**Instructions for the task:**
Copy the listing verbatim, excluding any images found in it.
::: Source excerpt
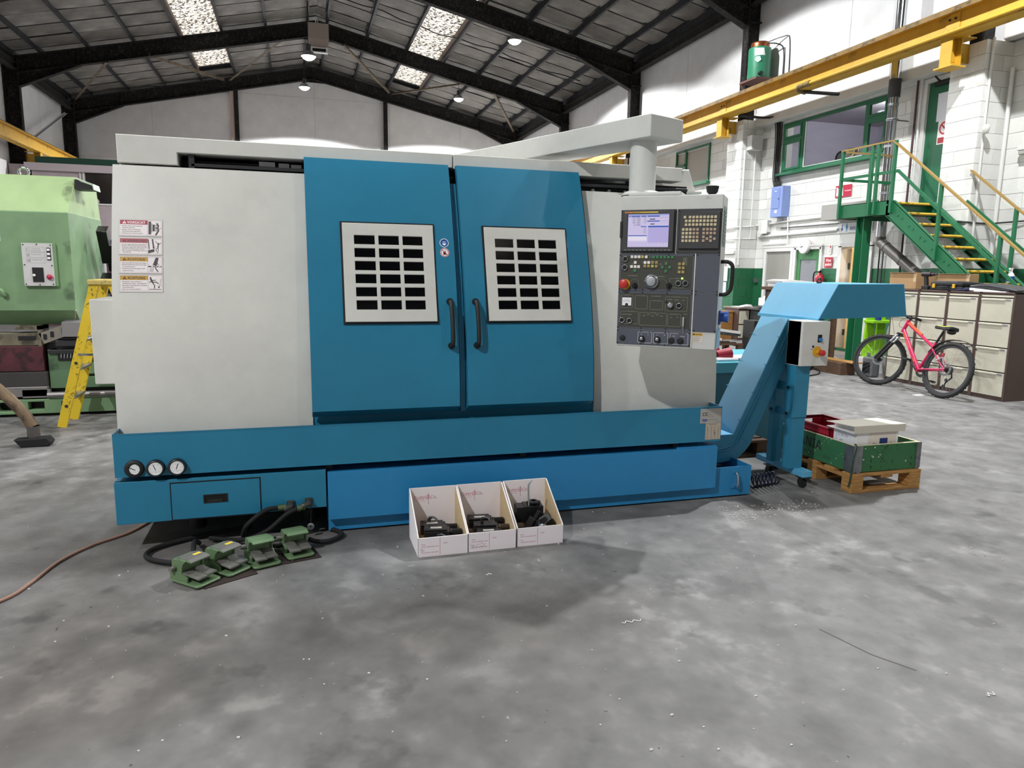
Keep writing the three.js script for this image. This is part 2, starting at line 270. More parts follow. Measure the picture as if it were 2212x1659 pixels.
for (const [side, s] of [['right', 1], ['left', -1]]) {
  const c = structure('ceiling_' + side), ang = -s * Math.atan(0.218), deck = [];
  for (let k = 0; k < 8; k++) {
    const o0 = k ? OFF[k - 1] : 0, o1 = OFF[k], xm = RIDGE + s * (o0 + o1) / 2, sky = k === 3, len = (o1 - o0) / Math.cos(Math.atan(0.218));
    const y = roofY(xm) + 0.20;
    // outer sheeting above the lining, open over the rooflights
    const slab = (z0, z1) => { const g = bx(0, 0, 0, len + 0.04, 0.03, z1 - z0); g.rotateZ(ang); g.translate(xm, y + 0.13, (z0 + z1) / 2); deck.push(g); };
    if (sky) { slab(ZB - 0.4, -31.9); slab(8, ZF + 0.4); } else slab(ZB - 0.4, ZF + 0.4);
    for (let i = 0; i < 27; i++) {
      const z = -32.85 + 1.017 * i;
      if (sky && z > -31.9) continue;
      const m = piece(c, 'roof_sheet', sheetForms[Math.floor(rnd() * 4)], sheetMats[Math.floor(rnd() * 3)], [xm, y + rr(-0.012, 0.012), z], [rr(-0.012, 0.012), 0, ang]);
      m.scale.x = len / 1.40;
      const r = piece(c, 'sheet_rib', ribForm, ribMat, [xm, y - 0.022, z + 0.508], [0, 0, ang]); r.scale.x = len / 1.42;
    }
    if (sky) for (let i = 0; i < 13; i++) { const g = bx(0, 0, 0, len - 0.02, 0.006, 3.03); g.rotateZ(ang); g.translate(xm, y + 0.06, -30.4 + 3.06 * i); part(c, 'rooflight_pane', g, skyMat, 'speckled translucent rooflight sheet'); }
    if (!sky || 1) for (const z of [-6, 0, 6]) { if (sky) continue; const g = bx(0, 0, 0, len, 0.02, 6); g.rotateZ(ang); g.translate(xm, y, z + 0.1); part(c, 'roof_sheet', g, sheetMats[0]); }
  }
  deck.push(bx(s > 0 ? 10.45 : -8.65, 8.1, (ZB + ZF) / 2, 0.5, 0.4, ZF - ZB)); part(c, 'roof_deck', deck, mat('#2a2a2b', 0.9));
  for (const o of OFF.slice(0, 7).concat(9.25)) { const x = RIDGE + s * o; part(c, 'purlin', [bx(x, roofY(x) + 0.1, (ZB + ZF) / 2, 0.025, 0.2, ZF - ZB), bx(x + 0.03, roofY(x) + 0.012, (ZB + ZF) / 2, 0.07, 0.018, ZF - ZB), bx(x - 0.03, roofY(x) + 0.19, (ZB + ZF) / 2, 0.07, 0.018, ZF - ZB)], M.purlin); }
  // curb beside the rooflight
  for (const o of [3.14, 4.39]) { const x = RIDGE + s * o; part(c, 'rooflight_curb', bx(x, roofY(x) + 0.2, -12, 0.06, 0.12, 40), mat('#6f625a', 0.8)); }
}
// ---------- portal frames ----------
const FRAMES = [-33.2, -27.2, -21.1, -15.1, -9.03, -3.0, 3.1, 9.2];
for (const z of FRAMES) {
  const f = structure('portal_frame', [RIDGE, 0, z]);
  for (const s of [1, -1]) {
    const xo = s > 0 ? 10.43 : -8.6, xi = s > 0 ? 10.0 : -8.17, xc = (xo + xi) / 2, yt = roofY(xc) - 0.05;
    part(f, 'steel_column', [ibeam([xc, 0, z], [xc, yt, z], 0.43, 0.2, 0.022, 0.014, [1, 0, 0]), bx(xc, roofY(xc) - 0.75, z, 0.42, 0.02, 0.19), bx(xc, roofY(xc) - 0.1, z, 0.42, 0.02, 0.19)], M.fire);
    const a = [xi + s * 0.05, roofY(xi) - 0.27, z], b = [RIDGE, 9.93 - 0.25, z];
    part(f, 'rafter', [ibeam(a, b, 0.5, 0.2, 0.022, 0.014), bx(xi - s * 1.7, roofY(xi - s * 1.7) - 0.26, z, 0.02, 0.44, 0.18)], M.fire);
    const xh = xi - s * 1.75;
    part(f, 'haunch', [prism([[xi, roofY(xi) - 0.5], [xi, roofY(xi) - 0.92], [xh, roofY(xh) - 0.52], [xh, roofY(xh) - 0.48]], 'z', z - 0.008, z + 0.008), bar([xi, roofY(xi) - 0.92, z], [xh, roofY(xh) - 0.52, z], 0.2, 0.024)], M.fire);
  }
  part(f, 'apex_plate', [bx(RIDGE, 9.62, z, 0.03, 0.6, 0.2), prism([[RIDGE, 9.3], [RIDGE - 0.7, 9.29], [RIDGE, 9.44]], 'z', z - 0.007, z + 0.007), prism([[RIDGE, 9.3], [RIDGE + 0.7, 9.29], [RIDGE, 9.44]], 'z', z - 0.007, z + 0.007)], M.fire);
}
{ // eaves beams and wind bracing
  const e = structure('trim_1');
  for (const x of [10.12, -8.3]) part(e, 'eaves_beam', [bx(x, 7.72, (ZB + ZF) / 2, 0.2, 0.02, ZF - ZB), bx(x, 7.62, (ZB + ZF) / 2, 0.015, 0.2, ZF - ZB), bx(x, 7.52, (ZB + ZF) / 2, 0.2, 0.02, ZF - ZB)], M.fire);
  const b = structure('trim_2');
  for (const [xa, ya, xg, yg] of [[1.82, 9.22, 4.15, 9.12], [6.2, 8.31, 4.27, 9.08], [7.29, 8.05, 9.85, 7.87], [-4.43, 8.29, -2.61, 9.07], [-0.19, 9.22, -2.38, 9.09], [-5.64, 7.98, -8.07, 7.9]]) part(b, 'roof_brace', sect([[-0.045, -0.04], [0.045, -0.04], [0.045, -0.032], [-0.037, -0.032], [-0.037, 0.04], [-0.045, 0.04]], [xa, ya, -27.1], [xg, yg, -33.0]), mat('#6d6252', 0.8, 0.1, { map: T.dirty }));
  part(b, 'wall_brace', [bar([-8.2, 7.17, -32.1], [-8.2, 5.5, -27.9], 0.09, 0.012, [0, 1, 0]), bar([-8.24, 7.17, -32.1], [-8.24, 5.5, -27.9], 0.012, 0.09)], mat('#c9c9c9', 0.6));
}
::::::
**Solution to this task:**
Keep writing the three.js script for this image. This is part 2, starting at line 270. More parts follow. Measure the picture as if it were 2212x1659 pixels.
for (const [side, s] of [['right', 1], ['left', -1]]) {
  const c = structure('ceiling_' + side), ang = -s * Math.atan(0.218), deck = [];
  for (let k = 0; k < 8; k++) {
    const o0 = k ? OFF[k - 1] : 0, o1 = OFF[k], xm = RIDGE + s * (o0 + o1) / 2, sky = k === 3, len = (o1 - o0) / Math.cos(Math.atan(0.218));
    const y = roofY(xm) + 0.20;
    // outer sheeting above the lining, open over the rooflights
    const slab = (z0, z1) => { const g = bx(0, 0, 0, len + 0.04, 0.03, z1 - z0); g.rotateZ(ang); g.translate(xm, y + 0.13, (z0 + z1) / 2); deck.push(g); };
    if (sky) { slab(ZB - 0.4, -31.9); slab(8, ZF + 0.4); } else slab(ZB - 0.4, ZF + 0.4);
    for (let i = 0; i < 27; i++) {
      const z = -32.85 + 1.017 * i;
      if (sky && z > -31.9) continue;
      const m = piece(c, 'roof_sheet', sheetForms[Math.floor(rnd() * 4)], sheetMats[Math.floor(rnd() * 3)], [xm, y + rr(-0.012, 0.012), z], [rr(-0.012, 0.012), 0, ang]);
      m.scale.x = len / 1.40;
      const r = piece(c, 'sheet_rib', ribForm, ribMat, [xm, y - 0.022, z + 0.508], [0, 0, ang]); r.scale.x = len / 1.42;
    }
    if (sky) for (let i = 0; i < 13; i++) { const g = bx(0, 0, 0, len - 0.02, 0.006, 3.03); g.rotateZ(ang); g.translate(xm, y + 0.06, -30.4 + 3.06 * i); part(c, 'rooflight_pane', g, skyMat, 'speckled translucent rooflight sheet'); }
    if (!sky || 1) for (const z of [-6, 0, 6]) { if (sky) continue; const g = bx(0, 0, 0, len, 0.02, 6); g.rotateZ(ang); g.translate(xm, y, z + 0.1); part(c, 'roof_sheet', g, sheetMats[0]); }
  }
  deck.push(bx(s > 0 ? 10.45 : -8.65, 8.1, (ZB + ZF) / 2, 0.5, 0.4, ZF - ZB)); part(c, 'roof_deck', deck, mat('#2a2a2b', 0.9));
  for (const o of OFF.slice(0, 7).concat(9.25)) { const x = RIDGE + s * o; part(c, 'purlin', [bx(x, roofY(x) + 0.1, (ZB + ZF) / 2, 0.025, 0.2, ZF - ZB), bx(x + 0.03, roofY(x) + 0.012, (ZB + ZF) / 2, 0.07, 0.018, ZF - ZB), bx(x - 0.03, roofY(x) + 0.19, (ZB + ZF) / 2, 0.07, 0.018, ZF - ZB)], M.purlin); }
  // curb beside the rooflight
  for (const o of [3.14, 4.39]) { const x = RIDGE + s * o; part(c, 'rooflight_curb', bx(x, roofY(x) + 0.2, -12, 0.06, 0.12, 40), mat('#6f625a', 0.8)); }
}
// ---------- portal frames ----------
const FRAMES = [-33.2, -27.2, -21.1, -15.1, -9.03, -3.0, 3.1, 9.2];
for (const z of FRAMES) {
  const f = structure('portal_frame', [RIDGE, 0, z]);
  for (const s of [1, -1]) {
    const xo = s > 0 ? 10.43 : -8.6, xi = s > 0 ? 10.0 : -8.17, xc = (xo + xi) / 2, yt = roofY(xc) - 0.05;
    part(f, 'steel_column', [ibeam([xc, 0, z], [xc, yt, z], 0.43, 0.2, 0.022, 0.014, [1, 0, 0]), bx(xc, roofY(xc) - 0.75, z, 0.42, 0.02, 0.19), bx(xc, roofY(xc) - 0.1, z, 0.42, 0.02, 0.19)], M.fire);
    const a = [xi + s * 0.05, roofY(xi) - 0.27, z], b = [RIDGE, 9.93 - 0.25, z];
    part(f, 'rafter', [ibeam(a, b, 0.5, 0.2, 0.022, 0.014), bx(xi - s * 1.7, roofY(xi - s * 1.7) - 0.26, z, 0.02, 0.44, 0.18)], M.fire);
    const xh = xi - s * 1.75;
    part(f, 'haunch', [prism([[xi, roofY(xi) - 0.5], [xi, roofY(xi) - 0.92], [xh, roofY(xh) - 0.52], [xh, roofY(xh) - 0.48]], 'z', z - 0.008, z + 0.008), bar([xi, roofY(xi) - 0.92, z], [xh, roofY(xh) - 0.52, z], 0.2, 0.024)], M.fire);
  }
  part(f, 'apex_plate', [bx(RIDGE, 9.62, z, 0.03, 0.6, 0.2), prism([[RIDGE, 9.3], [RIDGE - 0.7, 9.29], [RIDGE, 9.44]], 'z', z - 0.007, z + 0.007), prism([[RIDGE, 9.3], [RIDGE + 0.7, 9.29], [RIDGE, 9.44]], 'z', z - 0.007, z + 0.007)], M.fire);
}
{ // eaves beams and wind bracing
  const e = structure('trim_1');
  for (const x of [10.12, -8.3]) part(e, 'eaves_beam', [bx(x, 7.72, (ZB + ZF) / 2, 0.2, 0.02, ZF - ZB), bx(x, 7.62, (ZB + ZF) / 2, 0.015, 0.2, ZF - ZB), bx(x, 7.52, (ZB + ZF) / 2, 0.2, 0.02, ZF - ZB)], M.fire);
  const b = structure('trim_2');
  for (const [xa, ya, xg, yg] of [[1.82, 9.22, 4.15, 9.12], [6.2, 8.31, 4.27, 9.08], [7.29, 8.05, 9.85, 7.87], [-4.43, 8.29, -2.61, 9.07], [-0.19, 9.22, -2.38, 9.09], [-5.64, 7.98, -8.07, 7.9]]) part(b, 'roof_brace', sect([[-0.045, -0.04], [0.045, -0.04], [0.045, -0.032], [-0.037, -0.032], [-0.037, 0.04], [-0.045, 0.04]], [xa, ya, -27.1], [xg, yg, -33.0]), mat('#6d6252', 0.8, 0.1, { map: T.dirty }));
  part(b, 'wall_brace', [bar([-8.2, 7.17, -32.1], [-8.2, 5.5, -27.9], 0.09, 0.012, [0, 1, 0]), bar([-8.24, 7.17, -32.1], [-8.24, 5.5, -27.9], 0.012, 0.09)], mat('#c9c9c9', 0.6));
}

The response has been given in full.